Kanun’un 6. maddesinin itiraza konu hükümleri şu şekildedir:
“Meslekte en az beş yıl çalışmış olan gazetecilere kıdem hakkı tanınır. (…)Hizmetine bu madde hükümlerine göre son verilen gazeteciye feshi ihbar edilen mukavelenin taallük ettiği her hizmet yılı veya küsuru için, son aylığı esas ittihaz olunmak suretiyle her yıl için bir aylık ücreti miktarında tazminat verilir. Ancak, yıllık hizmetin altı aydan az kısmı nazara alınmaz. (…)”
Mahkeme’nin Değerlendirmeleri
6. maddenin 1. fıkrası yönünden yapılan incelemede, başvuru, ilgisi nedeniyle Anayasa’nın 35. maddesi yönünden de incelenmiştir. Anayasa’nın anılı maddesi kişilerin mülkiyet hakkını güvence altına almakta olup bu kapsamda, mülkiyet hakkı, ekonomik değer ifade eden ve parayla değerlendirilebilen her türlü malvarlığı hakkını ifade etmektedir. İlgili hüküm Kanun kapsamında çalışan basın işçilerinin kıdem tazminatına hak kazanabilmesi için gerekli şartları düzenlemekte olduğundan, Mahkeme tarafından mülkiyet hakkı kapsamında değerlendirilmiştir.

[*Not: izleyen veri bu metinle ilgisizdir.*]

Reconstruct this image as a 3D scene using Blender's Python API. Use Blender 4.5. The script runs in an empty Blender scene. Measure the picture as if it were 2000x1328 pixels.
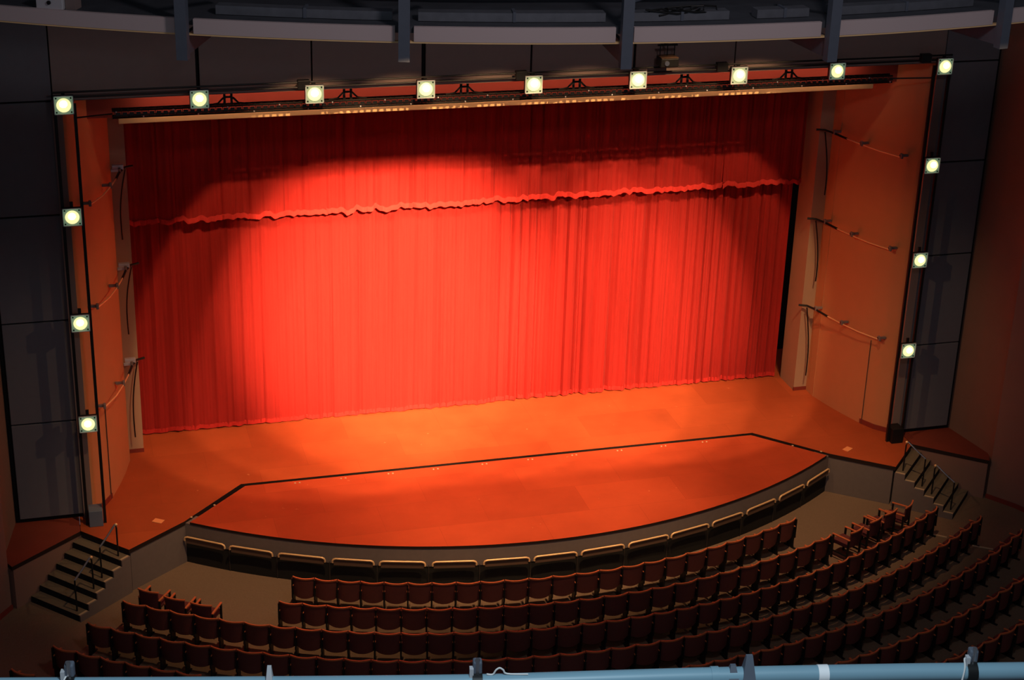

Anılı kural, Kanun kapsamında çalışan basın işçilerinin kıdem tazminatına hak kazanabilmesi için gazetecilik mesleğinde en az beş yıl çalışma şartını aramaktadır.
Bununla birlikte, Anayasa’nın 10. maddesi kanun önünde eşitlik ilkesini düzenlemekte olup bu madde kapsamında kanun önünde eşitlik ilkesi hukuksal durumu aynı olanlar için uygulama alanı bulmaktadır. Bununla beraber, kıdem tazminatı hesabına ilişkin olarak 4857 sayılı Kanun’a tabi işçiler bakımından 1475 Sayılı mülga İş Kanunu’nun halen yürürlükte olan 14. maddesi gereğince bir yıl yeterli görülmektedir. Mahkeme tarafından yapılan değerlendirmede, basın sektöründe çalışan gazetecilerin kıdem süresinin beş yıl olarak düzenlendiği dikkate alındığında, Kanun’a tabi basın işçileri ile diğer işçiler arasında farklılık yaratıldığı sonucuna varılmıştır.

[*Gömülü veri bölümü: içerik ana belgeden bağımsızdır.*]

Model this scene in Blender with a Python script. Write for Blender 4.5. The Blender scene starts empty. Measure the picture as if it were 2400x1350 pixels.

Devamında, Mahkemece; basın mesleğine ilk girdiği tarihten itibaren öngörülen beş yılın dolmasıyla kıdem tazminatına hak kazanan ve söz konusu tazminatı alması ile önceki çalışma dönemini tasfiye edilen basın işçisi yönünden, çalışacağı Kanun kapsamındaki iş yerlerinde geçen süreler için alacağı kıdem tazminatının yeniden beş yıl üzerinden hesaplanmasının, basın işçileri aleyhine açık bir dengesizlik oluşturarak aşırı bir külfete neden olduğu, dolayısıyla farklı muamelenin ölçüsüz olduğu yönünde değerlendirmede bulunulmuş ve kuralın Anayasa’nın 10. ve 35. Maddelerine aykırı olması nedeniyle iptaline karar verilmiştir.

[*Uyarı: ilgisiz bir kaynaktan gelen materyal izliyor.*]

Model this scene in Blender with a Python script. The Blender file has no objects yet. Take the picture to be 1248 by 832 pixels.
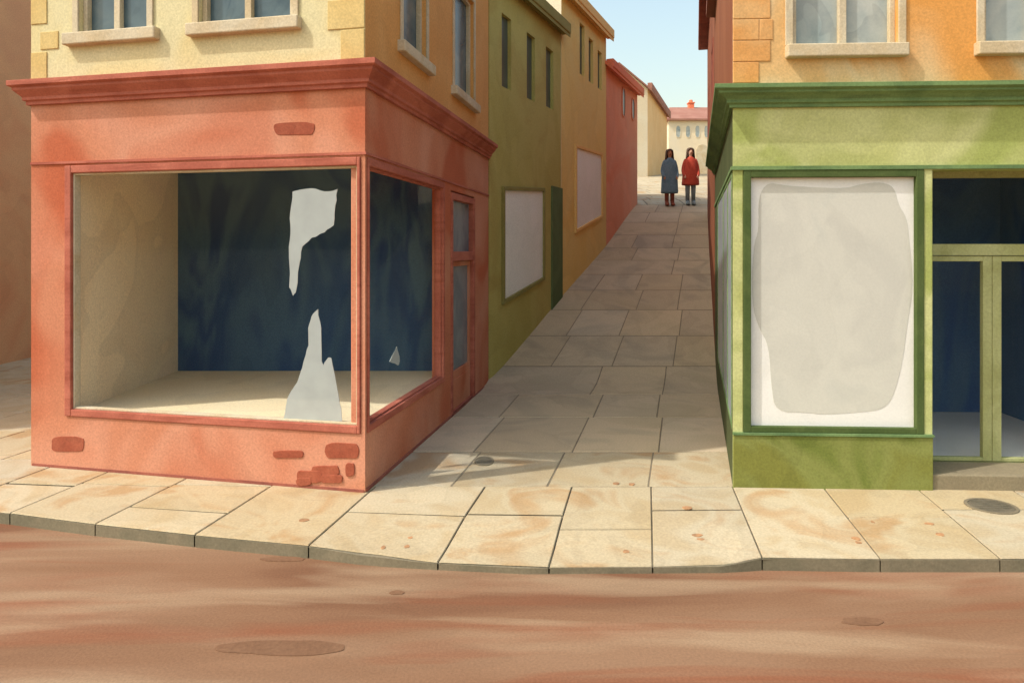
import bpy, bmesh, math, random
from mathutils import Vector
random.seed(7)
S = bpy.context.scene
COL = S.collection
# ---------------------------------------------------------------- camera constants (photo size 1248 x 832)
F, CX, HY, CH = 860.0, 624.0, 303.0, 2.23

def srgb(r, g, b):
    f = lambda c: (c / 12.92) if c <= 0.04045 else ((c + 0.055) / 1.055) ** 2.4
    return (f(r / 255), f(g / 255), f(b / 255), 1)

# ---------------------------------------------------------------- materials
def nodes_of(name):
    m = bpy.data.materials.new(name); m.use_nodes = True
    nt = m.node_tree; nt.nodes.clear()
    out = nt.nodes.new('ShaderNodeOutputMaterial')
    return m, nt, out

def plaster(name, cols, scale=0.9, rough=0.88, grain=0.15, bump=0.3, stretch=(1, 1, 1), marks=0.10, spec=0.25,
            tint=False, streak2=None, gscale=48.0, distort=1.2, detail=3.0, streak=None):
    """pigmented, mottled, slightly grainy surface; cols = 2..4 tints of the thing itself"""
    m, nt, out = nodes_of(name)
    N, L = nt.nodes, nt.links
    tc = N.new('ShaderNodeTexCoord'); mp = N.new('ShaderNodeMapping'); mp.inputs['Scale'].default_value = stretch
    L.new(tc.outputs['Object'], mp.inputs['Vector'])
    n1 = N.new('ShaderNodeTexNoise'); n1.inputs['Scale'].default_value = scale
    n1.inputs['Detail'].default_value = detail; n1.inputs['Distortion'].default_value = distort
    L.new(mp.outputs[0], n1.inputs['Vector'])
    cr = N.new('ShaderNodeValToRGB'); cr.color_ramp.interpolation = 'EASE'
    els = cr.color_ramp.elements
    k = len(cols)
    pos = [0.32 + 0.36 * i / (k - 1) for i in range(k)]
    els[0].position, els[0].color = pos[0], cols[0]
    els[1].position, els[1].color = pos[-1], cols[-1]
    for i in range(1, k - 1):
        e = els.new(pos[i]); e.color = cols[i]
    L.new(n1.outputs['Fac'], cr.inputs['Fac'])
    col = cr.outputs['Color']
    if streak:                                    # run-down stains with a shape of their own
        mp3 = N.new('ShaderNodeMapping'); mp3.inputs['Scale'].default_value = streak[1]
        L.new(tc.outputs['Object'], mp3.inputs['Vector'])
        n3 = N.new('ShaderNodeTexNoise'); n3.inputs['Scale'].default_value = 1.0; n3.inputs['Detail'].default_value = 3
        n3.inputs['Distortion'].default_value = 0.8
        L.new(mp3.outputs[0], n3.inputs['Vector'])
        r3 = N.new('ShaderNodeMapRange'); r3.inputs['From Min'].default_value = 0.52; r3.inputs['From Max'].default_value = 0.66
        r3.inputs['To Max'].default_value = streak[2]
        L.new(n3.outputs['Fac'], r3.inputs['Value'])
        mx3 = N.new('ShaderNodeMix'); mx3.data_type = 'RGBA'
        L.new(r3.outputs[0], mx3.inputs['Factor']); L.new(col, mx3.inputs[6]); mx3.inputs[7].default_value = streak[0]
        col = mx3.outputs[2]
    if streak2:
        mp4 = N.new('ShaderNodeMapping'); mp4.inputs['Scale'].default_value = streak2[1]; mp4.inputs['Location'].default_value = streak2[3]
        L.new(tc.outputs['Object'], mp4.inputs['Vector'])
        n4 = N.new('ShaderNodeTexNoise'); n4.inputs['Scale'].default_value = 1.0; n4.inputs['Detail'].default_value = 4
        n4.inputs['Distortion'].default_value = 0.5; L.new(mp4.outputs[0], n4.inputs['Vector'])
        r4 = N.new('ShaderNodeMapRange'); r4.inputs['From Min'].default_value = 0.51; r4.inputs['From Max'].default_value = 0.65
        r4.inputs['To Max'].default_value = streak2[2]; L.new(n4.outputs['Fac'], r4.inputs['Value'])
        mx4 = N.new('ShaderNodeMix'); mx4.data_type = 'RGBA'
        L.new(r4.outputs[0], mx4.inputs['Factor']); L.new(col, mx4.inputs[6]); mx4.inputs[7].default_value = streak2[0]; col = mx4.outputs[2]
    if tint:
        at = N.new('ShaderNodeAttribute'); at.attribute_name = 'tint'
        mt = N.new('ShaderNodeMix'); mt.data_type = 'RGBA'; mt.blend_type = 'MULTIPLY'; mt.inputs['Factor'].default_value = 1
        L.new(col, mt.inputs[6]); L.new(at.outputs['Color'], mt.inputs[7]); col = mt.outputs[2]
    if marks:                                     # thin tide marks left by dried water
        n2 = N.new('ShaderNodeTexNoise'); n2.inputs['Scale'].default_value = scale * 1.1; n2.inputs['Detail'].default_value = 2
        n2.inputs['Distortion'].default_value = 0.6
        off = N.new('ShaderNodeVectorMath'); off.inputs[1].default_value = (13.1, 4.7, 8.3)
        L.new(mp.outputs[0], off.inputs[0]); L.new(off.outputs[0], n2.inputs['Vector'])
        r2 = N.new('ShaderNodeValToRGB'); e2 = r2.color_ramp.elements
        e2[0].position, e2[0].color = 0.50, (1, 1, 1, 1)
        e2[1].position, e2[1].color = 0.60, (1 - marks * .5,) * 3 + (1,)
        a = e2.new(0.53); a.color = (1 - marks, 1 - marks, 1 - marks, 1)
        b = e2.new(0.525); b.color = (1, 1, 1, 1)
        L.new(n2.outputs['Fac'], r2.inputs['Fac'])
        mm = N.new('ShaderNodeMix'); mm.data_type = 'RGBA'; mm.blend_type = 'MULTIPLY'; mm.inputs['Factor'].default_value = 1
        L.new(col, mm.inputs[6]); L.new(r2.outputs['Color'], mm.inputs[7]); col = mm.outputs[2]
    g = N.new('ShaderNodeTexNoise'); g.inputs['Scale'].default_value = gscale; g.inputs['Detail'].default_value = 4
    g.inputs['Roughness'].default_value = 0.65
    L.new(tc.outputs['Object'], g.inputs['Vector'])
    gr = N.new('ShaderNodeMapRange'); gr.inputs['From Min'].default_value = 0.3; gr.inputs['From Max'].default_value = 0.7
    gr.inputs['To Min'].default_value = 1 - grain; gr.inputs['To Max'].default_value = 1 + grain
    L.new(g.outputs['Fac'], gr.inputs['Value'])
    mg = N.new('ShaderNodeMix'); mg.data_type = 'RGBA'; mg.blend_type = 'MULTIPLY'; mg.inputs['Factor'].default_value = 1
    L.new(col, mg.inputs[6]); L.new(gr.outputs[0], mg.inputs[7])
    bs = N.new('ShaderNodeBsdfPrincipled'); bs.inputs['Roughness'].default_value = rough
    bs.inputs['Specular IOR Level'].default_value = spec
    L.new(mg.outputs[2], bs.inputs['Base Color'])
    bp = N.new('ShaderNodeBump'); bp.inputs['Strength'].default_value = bump; bp.inputs['Distance'].default_value = 0.006
    L.new(g.outputs['Fac'], bp.inputs['Height']); L.new(bp.outputs[0], bs.inputs['Normal'])
    L.new(bs.outputs[0], out.inputs['Surface'])
    return m

def glass(name, tint=(0.985, 0.99, 0.995, 1), refl=1.0):
    m, nt, out = nodes_of(name); N, L = nt.nodes, nt.links
    t = N.new('ShaderNodeBsdfTransparent'); t.inputs['Color'].default_value = tint
    g = N.new('ShaderNodeBsdfGlossy'); g.inputs['Roughness'].default_value = 0.02
    lw = N.new('ShaderNodeLayerWeight'); pw = N.new('ShaderNodeMath'); pw.operation = 'POWER'; pw.inputs[1].default_value = 5
    mu = N.new('ShaderNodeMath'); mu.operation = 'MULTIPLY_ADD'; mu.inputs[1].default_value = .6 * refl; mu.inputs[2].default_value = .02 * refl
    mx = N.new('ShaderNodeMixShader')
    L.new(lw.outputs['Facing'], pw.inputs[0]); L.new(pw.outputs[0], mu.inputs[0]); L.new(mu.outputs[0], mx.inputs[0])
    L.new(t.outputs[0], mx.inputs[1]); L.new(g.outputs[0], mx.inputs[2]); L.new(mx.outputs[0], out.inputs['Surface'])
    return m

def paper_mat(name, col, through):
    m, nt, out = nodes_of(name); N, L = nt.nodes, nt.links
    tc = N.new('ShaderNodeTexCoord'); n = N.new('ShaderNodeTexNoise'); n.inputs['Scale'].default_value = 5
    n.inputs['Detail'].default_value = 5
    L.new(tc.outputs['Object'], n.inputs['Vector'])
    cr = N.new('ShaderNodeValToRGB'); cr.color_ramp.elements[0].position = .3; cr.color_ramp.elements[1].position = .7
    cr.color_ramp.elements[0].color = tuple(c * .86 for c in col[:3]) + (1,); cr.color_ramp.elements[1].color = col
    L.new(n.outputs['Fac'], cr.inputs['Fac'])
    d = N.new('ShaderNodeBsdfDiffuse'); L.new(cr.outputs[0], d.inputs['Color'])
    t = N.new('ShaderNodeBsdfTransparent'); mx = N.new('ShaderNodeMixShader'); mx.inputs[0].default_value = through
    L.new(d.outputs[0], mx.inputs[1]); L.new(t.outputs[0], mx.inputs[2]); L.new(mx.outputs[0], out.inputs['Surface'])
    return m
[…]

6. maddenin 7. fıkrası yönünden yapılan incelemede, başvuru, ilgisi nedeniyle Anayasa’nın 35. Maddesi kapsamında mülkiyet hakkı yönünden incelenmiştir. Kanun’un 6. maddesinin 7. fıkrasında, anılan Kanun kapsamında çalışan gazetecilerin toplam kıdeminin her bir yılı için bir aylık ücret ödeneceği düzenlenmiş ve kıdem tazminatının altı aydan az artık süre dikkate alınmadan hesaplanacağı öngörülmüştür. Ancak 4857 sayılı İş Kanunu kapsamında çalışan işçiler yönünden bu neviden bir düzenleme bulunmamaktadır. Bu itibarla, Mahkemece, Kanun’a tabi basın işçileri ile diğer işçiler arasında kıdem tazminatının hesabı yönünden basın işçileri aleyhine bir farklılığın yaratıldığı değerlendirilmiş, kuralın mülkiyet hakkı yönünden eşitlik ilkesine aykırı olduğu sonucu varılmış ve iptaline karar verilmiştir.